With the release of iOS 16.2, Apple officially introduced the world to Freeform, a powerful visual tool for collaboration, planning, note taking and more.
I’ve been fiddling with Freeform since it first appeared in one of the beta versions of iOS 16 and I prefer it to the Notes app when laying out ideas, taking notes for research, and when a digital notepad is not enough.
The flexibility of Freeform is mind-boggling and was intimidating at first. It lays out like an endless dot pad, the subtle dots give it a hint of structure but the space offers boundless freedom.
I like the toolset on Freeform a lot. It has unlimited flexibility and is compatible with photos, video, audio, documents, PDFs, links to websites and map location links, sticky notes, shapes, diagrams, and more.
It accepts images or scanned doc directly from the iPhone or iPad camera, has a full shapes library, and drag-and-drop content onto the board from other apps it even has alignment guides to keep the layout organised.
I especially like the drawing tools when taking notes and organising data on Freeform. Of course, it works with a finger on an iPhone, but it is so much better with an Apple Pencil on an iPad.
What really makes Freeform useful to even more people is its collaborative tools. According to Apple, up to 100 people can work on a single Freeform board at the same time.
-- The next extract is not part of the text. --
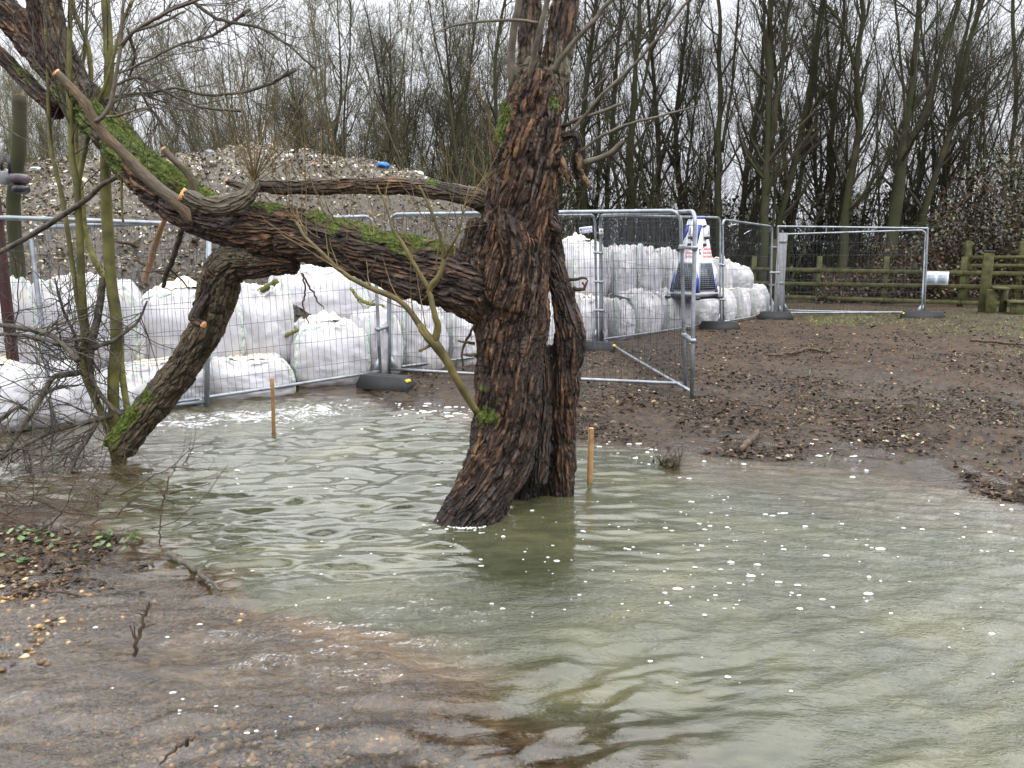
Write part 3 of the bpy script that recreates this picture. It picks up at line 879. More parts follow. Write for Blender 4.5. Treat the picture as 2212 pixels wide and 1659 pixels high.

It uses the new collaboration features in Messages to invite, share, and keep track of collaborators, including their edits to the board which is listed as messages.
It even has FaceTime so it can be used as a shared whiteboard.
I can imagine, Freeform being used as a post board by a bunch of friends on a trip. By the end of it, they’ll have a visual record of their adventures, interconnected on a single canvas.
While perfect for a casual setting, I feel that Freeform lacks some privacy and security tools that could have made it more useful in more sensitive and critical applications.
It relies on iCloud for storage and security, and the management controls seem basic with limited but sweeping permission settings.
Perhaps I am overthinking it and it doesn’t need those settings.
Freeform is available on iPhones, iPads, and Macs.